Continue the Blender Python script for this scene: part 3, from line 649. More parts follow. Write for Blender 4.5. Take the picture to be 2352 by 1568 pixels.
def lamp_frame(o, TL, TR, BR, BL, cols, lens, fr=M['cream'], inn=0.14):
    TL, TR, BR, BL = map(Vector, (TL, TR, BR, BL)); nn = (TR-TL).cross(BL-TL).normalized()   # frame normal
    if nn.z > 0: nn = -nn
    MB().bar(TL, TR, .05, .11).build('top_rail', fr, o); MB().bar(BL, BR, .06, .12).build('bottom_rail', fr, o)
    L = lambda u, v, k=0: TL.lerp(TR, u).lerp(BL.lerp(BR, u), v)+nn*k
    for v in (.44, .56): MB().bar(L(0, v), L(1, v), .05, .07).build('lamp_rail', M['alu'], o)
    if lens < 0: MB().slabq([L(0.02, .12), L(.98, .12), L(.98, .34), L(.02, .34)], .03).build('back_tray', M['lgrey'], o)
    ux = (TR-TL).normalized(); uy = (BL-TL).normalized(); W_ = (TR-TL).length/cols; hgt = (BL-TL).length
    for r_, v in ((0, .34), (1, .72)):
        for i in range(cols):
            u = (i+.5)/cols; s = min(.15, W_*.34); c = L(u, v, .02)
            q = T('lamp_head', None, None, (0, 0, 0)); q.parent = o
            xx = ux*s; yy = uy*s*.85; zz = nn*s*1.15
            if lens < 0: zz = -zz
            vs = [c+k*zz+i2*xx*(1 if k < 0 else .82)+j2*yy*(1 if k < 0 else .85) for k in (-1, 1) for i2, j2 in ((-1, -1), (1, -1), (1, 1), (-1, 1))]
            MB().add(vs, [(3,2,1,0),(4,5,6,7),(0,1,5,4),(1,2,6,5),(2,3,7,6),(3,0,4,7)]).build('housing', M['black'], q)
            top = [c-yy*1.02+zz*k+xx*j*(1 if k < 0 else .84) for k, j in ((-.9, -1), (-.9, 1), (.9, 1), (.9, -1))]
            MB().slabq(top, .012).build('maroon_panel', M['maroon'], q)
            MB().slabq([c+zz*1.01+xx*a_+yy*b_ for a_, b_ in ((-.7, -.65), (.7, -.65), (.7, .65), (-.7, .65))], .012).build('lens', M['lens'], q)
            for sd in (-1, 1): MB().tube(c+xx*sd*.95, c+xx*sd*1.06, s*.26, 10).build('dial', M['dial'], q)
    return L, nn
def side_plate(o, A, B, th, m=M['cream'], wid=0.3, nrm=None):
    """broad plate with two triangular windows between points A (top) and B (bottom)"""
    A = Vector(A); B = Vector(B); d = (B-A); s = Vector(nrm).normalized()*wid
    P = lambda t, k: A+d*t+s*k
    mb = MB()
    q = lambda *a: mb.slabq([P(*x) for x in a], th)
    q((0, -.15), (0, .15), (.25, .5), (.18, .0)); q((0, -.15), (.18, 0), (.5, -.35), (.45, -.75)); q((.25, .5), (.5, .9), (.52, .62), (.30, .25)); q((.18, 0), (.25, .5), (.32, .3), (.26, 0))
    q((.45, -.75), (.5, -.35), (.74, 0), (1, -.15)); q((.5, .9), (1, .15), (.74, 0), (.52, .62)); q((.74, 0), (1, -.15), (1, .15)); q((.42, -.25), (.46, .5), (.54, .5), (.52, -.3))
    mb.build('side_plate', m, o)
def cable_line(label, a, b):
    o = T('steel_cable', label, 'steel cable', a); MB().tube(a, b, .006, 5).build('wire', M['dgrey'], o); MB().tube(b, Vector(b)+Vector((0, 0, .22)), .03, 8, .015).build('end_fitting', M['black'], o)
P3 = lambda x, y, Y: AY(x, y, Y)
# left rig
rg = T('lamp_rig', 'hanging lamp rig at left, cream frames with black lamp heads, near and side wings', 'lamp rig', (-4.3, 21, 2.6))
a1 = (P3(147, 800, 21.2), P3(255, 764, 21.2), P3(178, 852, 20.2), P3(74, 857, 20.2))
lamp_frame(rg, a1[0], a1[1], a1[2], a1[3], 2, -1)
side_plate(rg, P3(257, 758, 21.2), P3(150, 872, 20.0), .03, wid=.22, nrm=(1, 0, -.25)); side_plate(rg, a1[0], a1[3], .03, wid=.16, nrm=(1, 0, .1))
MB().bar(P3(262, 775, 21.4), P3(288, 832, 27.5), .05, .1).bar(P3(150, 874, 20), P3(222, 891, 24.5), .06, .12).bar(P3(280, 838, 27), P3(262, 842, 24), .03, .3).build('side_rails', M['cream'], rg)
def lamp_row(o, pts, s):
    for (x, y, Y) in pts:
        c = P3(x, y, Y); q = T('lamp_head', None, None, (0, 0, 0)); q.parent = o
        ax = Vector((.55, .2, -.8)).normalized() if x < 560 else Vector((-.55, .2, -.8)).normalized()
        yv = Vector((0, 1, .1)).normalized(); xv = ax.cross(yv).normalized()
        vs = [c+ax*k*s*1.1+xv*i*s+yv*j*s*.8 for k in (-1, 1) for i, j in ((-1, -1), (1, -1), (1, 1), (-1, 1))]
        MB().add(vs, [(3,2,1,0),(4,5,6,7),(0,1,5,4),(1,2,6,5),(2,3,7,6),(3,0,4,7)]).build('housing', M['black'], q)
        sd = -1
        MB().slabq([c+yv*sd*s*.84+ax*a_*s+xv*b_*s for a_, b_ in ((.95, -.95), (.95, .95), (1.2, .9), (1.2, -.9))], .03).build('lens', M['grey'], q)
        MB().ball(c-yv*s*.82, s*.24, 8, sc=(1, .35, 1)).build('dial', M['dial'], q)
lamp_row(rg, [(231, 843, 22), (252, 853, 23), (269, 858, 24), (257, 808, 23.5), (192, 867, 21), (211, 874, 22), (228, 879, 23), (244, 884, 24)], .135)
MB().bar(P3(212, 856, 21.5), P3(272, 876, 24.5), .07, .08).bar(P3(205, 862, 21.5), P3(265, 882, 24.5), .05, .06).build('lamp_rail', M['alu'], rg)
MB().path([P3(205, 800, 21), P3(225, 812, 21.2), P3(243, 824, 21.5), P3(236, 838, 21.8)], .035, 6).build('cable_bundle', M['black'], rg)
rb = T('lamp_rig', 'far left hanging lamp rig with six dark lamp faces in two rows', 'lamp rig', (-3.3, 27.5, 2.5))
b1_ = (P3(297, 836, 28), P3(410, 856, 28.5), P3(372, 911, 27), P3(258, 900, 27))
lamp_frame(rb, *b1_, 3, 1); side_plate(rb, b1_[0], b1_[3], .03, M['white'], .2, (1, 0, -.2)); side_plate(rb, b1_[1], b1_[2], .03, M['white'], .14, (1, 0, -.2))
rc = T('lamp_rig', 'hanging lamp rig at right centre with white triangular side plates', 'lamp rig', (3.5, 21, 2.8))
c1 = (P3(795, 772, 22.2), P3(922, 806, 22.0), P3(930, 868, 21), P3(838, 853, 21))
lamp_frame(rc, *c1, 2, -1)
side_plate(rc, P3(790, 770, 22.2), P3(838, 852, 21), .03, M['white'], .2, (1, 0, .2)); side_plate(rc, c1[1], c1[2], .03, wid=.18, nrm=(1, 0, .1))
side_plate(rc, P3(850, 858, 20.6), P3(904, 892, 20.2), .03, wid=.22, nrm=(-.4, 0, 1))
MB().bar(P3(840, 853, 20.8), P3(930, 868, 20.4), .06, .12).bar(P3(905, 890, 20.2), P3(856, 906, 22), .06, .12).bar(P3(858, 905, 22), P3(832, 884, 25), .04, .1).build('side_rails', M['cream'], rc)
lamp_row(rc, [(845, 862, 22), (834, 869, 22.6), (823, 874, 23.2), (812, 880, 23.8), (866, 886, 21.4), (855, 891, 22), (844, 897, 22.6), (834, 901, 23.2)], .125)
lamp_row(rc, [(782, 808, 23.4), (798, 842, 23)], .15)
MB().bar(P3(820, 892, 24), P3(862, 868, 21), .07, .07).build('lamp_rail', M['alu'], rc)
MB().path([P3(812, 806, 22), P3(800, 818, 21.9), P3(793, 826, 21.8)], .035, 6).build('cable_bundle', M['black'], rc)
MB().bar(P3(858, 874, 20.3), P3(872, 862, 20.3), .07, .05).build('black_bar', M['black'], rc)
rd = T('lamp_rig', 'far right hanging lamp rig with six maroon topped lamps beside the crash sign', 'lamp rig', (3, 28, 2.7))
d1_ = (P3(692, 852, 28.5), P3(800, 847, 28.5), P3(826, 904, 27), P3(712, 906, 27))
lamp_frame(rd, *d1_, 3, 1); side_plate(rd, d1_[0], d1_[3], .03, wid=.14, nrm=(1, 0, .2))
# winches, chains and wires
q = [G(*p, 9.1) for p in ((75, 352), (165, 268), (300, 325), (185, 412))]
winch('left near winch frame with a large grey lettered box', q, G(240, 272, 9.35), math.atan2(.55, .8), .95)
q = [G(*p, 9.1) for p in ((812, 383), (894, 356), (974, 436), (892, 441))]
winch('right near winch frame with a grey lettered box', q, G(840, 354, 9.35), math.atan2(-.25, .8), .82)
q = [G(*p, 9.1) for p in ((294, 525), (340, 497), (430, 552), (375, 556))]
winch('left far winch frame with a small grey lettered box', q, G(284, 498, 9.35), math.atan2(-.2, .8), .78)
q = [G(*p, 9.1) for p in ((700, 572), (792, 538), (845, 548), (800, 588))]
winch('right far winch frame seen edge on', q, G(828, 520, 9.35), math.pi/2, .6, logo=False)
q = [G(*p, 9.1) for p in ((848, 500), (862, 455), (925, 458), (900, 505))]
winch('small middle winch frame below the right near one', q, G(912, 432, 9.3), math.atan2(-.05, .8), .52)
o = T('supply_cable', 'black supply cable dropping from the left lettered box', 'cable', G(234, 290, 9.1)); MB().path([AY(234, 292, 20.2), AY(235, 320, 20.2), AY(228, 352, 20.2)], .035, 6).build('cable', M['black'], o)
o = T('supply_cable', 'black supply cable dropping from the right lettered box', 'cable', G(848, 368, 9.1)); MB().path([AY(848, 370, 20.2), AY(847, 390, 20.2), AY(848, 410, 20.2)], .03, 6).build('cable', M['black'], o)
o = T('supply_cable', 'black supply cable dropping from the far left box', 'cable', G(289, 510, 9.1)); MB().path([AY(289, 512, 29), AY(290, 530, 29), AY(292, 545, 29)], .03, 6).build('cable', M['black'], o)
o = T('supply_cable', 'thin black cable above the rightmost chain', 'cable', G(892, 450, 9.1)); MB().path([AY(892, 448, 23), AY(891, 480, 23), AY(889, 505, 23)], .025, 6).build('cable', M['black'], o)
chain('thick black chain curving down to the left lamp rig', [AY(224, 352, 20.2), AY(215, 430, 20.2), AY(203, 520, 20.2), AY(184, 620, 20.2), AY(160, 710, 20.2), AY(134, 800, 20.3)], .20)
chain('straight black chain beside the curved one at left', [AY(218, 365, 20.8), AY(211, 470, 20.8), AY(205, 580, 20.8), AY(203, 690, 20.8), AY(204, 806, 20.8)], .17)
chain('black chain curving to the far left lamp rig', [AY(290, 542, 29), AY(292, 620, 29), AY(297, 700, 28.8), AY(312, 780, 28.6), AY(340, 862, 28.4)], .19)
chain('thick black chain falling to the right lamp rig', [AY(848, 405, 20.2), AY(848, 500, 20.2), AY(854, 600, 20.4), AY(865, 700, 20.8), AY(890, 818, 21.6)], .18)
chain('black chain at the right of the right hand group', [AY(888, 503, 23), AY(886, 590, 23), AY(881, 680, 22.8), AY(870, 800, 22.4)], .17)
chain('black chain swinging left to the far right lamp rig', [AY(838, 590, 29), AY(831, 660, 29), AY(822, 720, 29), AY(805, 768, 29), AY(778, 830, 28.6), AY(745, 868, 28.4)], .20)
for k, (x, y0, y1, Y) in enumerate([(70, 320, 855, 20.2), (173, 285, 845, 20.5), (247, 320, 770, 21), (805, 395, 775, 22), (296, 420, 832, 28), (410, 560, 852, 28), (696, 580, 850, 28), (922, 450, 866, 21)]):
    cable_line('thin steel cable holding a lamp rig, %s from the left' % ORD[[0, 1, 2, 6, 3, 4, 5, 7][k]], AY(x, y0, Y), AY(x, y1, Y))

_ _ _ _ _

> [Challenge]
Find the lines with the string "from" and reproduce them.

> [The result]
Continue the Blender Python script for this scene: part 3, from line 649. More parts follow. Write for Blender 4.5. Take the picture to be 2352 by 1568 pixels.
o = T('supply_cable', 'black supply cable dropping from the left lettered box', 'cable', G(234, 290, 9.1)); MB().path([AY(234, 292, 20.2), AY(235, 320, 20.2), AY(228, 352, 20.2)], .035, 6).build('cable', M['black'], o)
o = T('supply_cable', 'black supply cable dropping from the right lettered box', 'cable', G(848, 368, 9.1)); MB().path([AY(848, 370, 20.2), AY(847, 390, 20.2), AY(848, 410, 20.2)], .03, 6).build('cable', M['black'], o)
o = T('supply_cable', 'black supply cable dropping from the far left box', 'cable', G(289, 510, 9.1)); MB().path([AY(289, 512, 29), AY(290, 530, 29), AY(292, 545, 29)], .03, 6).build('cable', M['black'], o)
    cable_line('thin steel cable holding a lamp rig, %s from the left' % ORD[[0, 1, 2, 6, 3, 4, 5, 7][k]], AY(x, y0, Y), AY(x, y1, Y))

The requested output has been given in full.